Taking the 'rocks and dust' of Aussie jazz to Romania


They found each other in the UNSW undergraduate music program, now quintet Anoesis is taking on the world.

It's been a short, giddy climb for Anoesis, the five-member student jazz ensemble formed just two years ago and this week playing in one of the world's great jazz competitions.

The breakout quintet has been shortlisted for the semi-finals of the 2019 Bucharest International Jazz Competition, ranked the third best in the world.

The five UNSW undergraduates describe themselves as "composer-improvisors", combining nuance in their musical expression with a carefree writing style and ethos.

"What we play isn't a protest," says Anoesis guitarist Eitan Muir, "but we experiment with different [types] of interpersonal relations."

"We're not writing with a specific genre in mind or a really distinct set of qualities about what's good or bad, or what's right and wrong, what fits and doesn't fit with what we're doing," Muir says. "So there's a lot of freedom in the compositions, the way that we play."


The way they play clearly resonated with the Bucharest selection panel. The ensemble will compete against 15 groups from 12 other countries as a part of EUROPAfest.

Speaking to Newsworthy before flying out to Romania, Muir says he feels positive about networking with other artists and checking out the local jazz scene in Bucharest. However, he is aware there may be some cultural jazz differences on this first international venture.

"[Europeans have] a more sort of holistic sense of what music, or what jazz, encompasses. And they seem to take quite a lot of pride in having a really pure, sort of clean tone which I don't know that we have natively."

Citing the late Australian jazz legend Bernie McGann, he humorously points to the landscape of the Australian sound.

"You know, there's a lot of rocks and dust within the sounds of our horn players, and the approach of our guitarists as well. I don't know that we necessarily go all the way with it, [but] it's definitely there. It's part of the accent," he says.

"So, it'll be interesting to hear how we stack up against the other groups."

Eitan Muir says Anoesis plays its jazz with an Australian accent.Photo: ANNABELLE RIGER BREGOVIC

The five members of the ensemble comprise Muir on guitar, Greg Stopic on alto saxophone, Alistair Johnson on tenor saxophone, Tomas McKeever Ford on upright and electric bass and Patrick Rogers on drums. For the competition, the band pulled in local drummer Cy Donkin as an overseas cover for Rogers who faces a clashing UK tour with pop act Ruby Fields.

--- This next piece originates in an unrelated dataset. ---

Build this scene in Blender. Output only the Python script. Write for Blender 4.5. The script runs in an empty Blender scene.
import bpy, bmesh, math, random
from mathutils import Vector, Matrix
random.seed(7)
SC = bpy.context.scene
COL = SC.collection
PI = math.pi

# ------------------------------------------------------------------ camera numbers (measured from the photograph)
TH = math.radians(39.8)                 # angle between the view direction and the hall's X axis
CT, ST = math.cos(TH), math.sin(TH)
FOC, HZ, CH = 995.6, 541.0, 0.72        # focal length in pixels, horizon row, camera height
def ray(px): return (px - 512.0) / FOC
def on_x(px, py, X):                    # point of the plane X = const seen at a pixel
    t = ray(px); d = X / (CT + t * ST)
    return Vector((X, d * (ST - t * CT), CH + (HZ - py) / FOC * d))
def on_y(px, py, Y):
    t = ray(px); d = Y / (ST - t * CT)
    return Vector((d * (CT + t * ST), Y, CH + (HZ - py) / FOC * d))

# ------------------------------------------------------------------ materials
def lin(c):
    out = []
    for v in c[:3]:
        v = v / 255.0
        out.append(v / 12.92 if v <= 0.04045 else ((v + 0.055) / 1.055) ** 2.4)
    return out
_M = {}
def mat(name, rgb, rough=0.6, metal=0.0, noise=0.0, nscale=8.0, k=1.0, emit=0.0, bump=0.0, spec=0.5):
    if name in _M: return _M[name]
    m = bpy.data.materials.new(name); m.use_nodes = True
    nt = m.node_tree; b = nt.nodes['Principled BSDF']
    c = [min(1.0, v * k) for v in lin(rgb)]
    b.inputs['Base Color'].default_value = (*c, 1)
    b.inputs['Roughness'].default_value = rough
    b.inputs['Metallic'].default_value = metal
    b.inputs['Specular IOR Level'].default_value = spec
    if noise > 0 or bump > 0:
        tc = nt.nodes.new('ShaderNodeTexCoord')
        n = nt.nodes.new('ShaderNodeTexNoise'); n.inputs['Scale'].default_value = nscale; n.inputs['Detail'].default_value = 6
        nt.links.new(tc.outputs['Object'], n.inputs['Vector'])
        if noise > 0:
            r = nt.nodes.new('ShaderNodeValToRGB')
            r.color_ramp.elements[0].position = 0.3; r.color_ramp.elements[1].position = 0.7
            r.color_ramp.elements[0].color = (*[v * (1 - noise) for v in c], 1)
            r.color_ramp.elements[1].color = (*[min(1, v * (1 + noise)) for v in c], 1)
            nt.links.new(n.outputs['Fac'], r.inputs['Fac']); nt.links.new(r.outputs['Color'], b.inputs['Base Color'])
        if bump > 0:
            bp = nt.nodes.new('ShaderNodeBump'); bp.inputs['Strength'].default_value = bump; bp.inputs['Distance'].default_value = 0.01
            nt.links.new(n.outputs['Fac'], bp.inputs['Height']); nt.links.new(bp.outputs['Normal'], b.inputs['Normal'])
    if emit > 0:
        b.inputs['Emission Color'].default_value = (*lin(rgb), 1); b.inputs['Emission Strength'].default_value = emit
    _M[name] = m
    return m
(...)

In its two years together, Anoesis has performed at Sydney venues including Foundry 616, Brass Monkey and Lazybones Lounge but never overseas. Of the Bucharest invitation, bassist Ford says "for any musician, it's a great opportunity. It's one of the top jazz competitions in the world. "

'We're trying to reach people with our sound, not with their sound.'

He credits university mentor and internationally renowned saxophonist Sandy Evans with the idea. "[She] recommended the competition to us late last year. We thought, this could be fun, and with that recommendation, we went on to record some material. Some of [the recording] we sent to the actual competition," said Ford of their entry.

The competition required musicians to submit recorded material, both visual and audio, for evaluation by the judges. Successful entrants were granted a place in the competition semi-finals and their performances are displayed on the EUROPAfest website.

During this week's competition, Anoesis will perform both originals and works by other Australian jazz musicians.

Muir attributes the band's unique sound to the members' respective roots, having variously begun in rock and heavy metal, hip-hop, reggae, blues, electronica, and breakbeat.

"We're not born into jazz here in Australia, so we all kind of entered it at different stages of life," Muir explains. "And I think you can hear that … in the way we play and the way we write."

The word anoesis is a noun meaning a state of mind consisting of pure sensation or emotion without cognitive content. Muir characterises the group's sound as a feeling. "For me, it's sort of a feeling of trust, a feeling of mutual creatorship that comes with just playing in the way that we do."

Muir says there are also benefits to playing in a genre a world away from the commercial music scene. "On the one hand, yeah it is against the flow. On the other hand, there's way less competition out there," he says.

"You know, we're not competing against 10,000 indie bands, [and] we're not trying to get hits on Triple J or whatever just to get noticed, because there's hardly any industry at all around the sorts of sounds that we're making."

Anoesis' debut album, The Hermit, is scheduled for release on iTunes and Spotify in July.

Although they want to cultivate an audience, Muir is steadfast in his stance: "We're trying to reach people with our sound, not with their sound."

Asked how it feels trying to find success in jazz, the guitarist admits their brand of music will likely not sell out stadium shows or become a full-time gig, but for him it's a calming thought.

"It means I don't need to worry about trying to get there and feeling like I haven't made it. It's something that's just a wonderful outlet for all of us."

"No one plays jazz for the money, that's a simple fact. You play jazz because you want to and because you love it. I feel incredibly lucky to be playing with the people I'm playing with right now."